Healthcare prices continue to rise across the country, according to a new study.
Over a five-year period, healthcare prices increased in 111 out of 112 metro areas analyzed by the Health Care Cost Institute. The outlier was Durham-Chapel Hill, N.C., where prices dropped 5% from 2012 to 2016, HCCI’s analysis of 1.78 billion commercial health insurance claims showed.
Healthcare prices grew about 16% over that period, which was about three times the inflation rate, said Bill Johnson, the author of the report and senior researcher at HCCI.
“Prices aren’t going down virtually anywhere, no matter where you are looking,” he said.
There was wide variation across markets as prices of inpatient, outpatient and professional services increased or decreased at different rates.
In Green Bay, Wis., for instance, physician and other ambulatory-care prices were 43% higher than the national average, while inpatient and outpatient prices were 16% and 7% lower. In El Paso, Texas, the opposite was true—professional services prices were 19% lower than the national benchmark, and inpatient and outpatient prices were 21% higher.

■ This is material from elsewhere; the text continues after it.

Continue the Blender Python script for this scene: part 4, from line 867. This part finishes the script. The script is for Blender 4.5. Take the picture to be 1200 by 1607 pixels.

In 2016, 88 markets were at or below the national average. Durham-Chapel Hill’s price levels, for instance, were 16% below the national average. The lowest, Baltimore, was 33% lower than the national average while Anchorage, Alaska, and San Jose, Calif., were 65% higher. That means that prices in San Jose were 2.5 times those in Baltimore.
Notably, several major outliers like Alaska, San Jose and San Francisco were well above the national average, dramatically inflating the average.
Price levels and growth were not necessarily related, researchers found. Prices in Tampa, Fla., grew more than any other area since 2012, 21%, but were 3% lower than the national average in 2016. New York, however, had similar price growth, but had prices 10% higher than the national benchmark because of its higher starting point.
The data reinforce that all healthcare is local, Johnson said. Price variation cannot be attributed to one factor, he said.
“We thought there might be one or two commonalities behind why prices were high, but that wasn’t the case,” Johnson said.
While the report doesn’t dig into drivers of cost variation, many economists have pinned higher prices on a lack of competition. Health systems that dominate a market can enter into “all or nothing” contracts with insurers that inflate prices, experts said. Insurers could exert similar pressure when they have fewer competitors.
Still, the number of competitors in a given market may be less important than the type of competitors, research shows. Prices may be higher when markets don’t coordinate care and share data, analysts said. Healthcare institutions that have higher built-in costs related to 24/7 emergency services, specialized equipment and services as well as research and education can also drive prices higher.
Future HCCI studies will delve deeper into provider competition, service use, total spending and waste, said Kevin Kennedy, an HCCI researcher.
“We hope this data directs stakeholders and policymakers and gives them the right mindset as they look to affect healthcare pricing,” he said.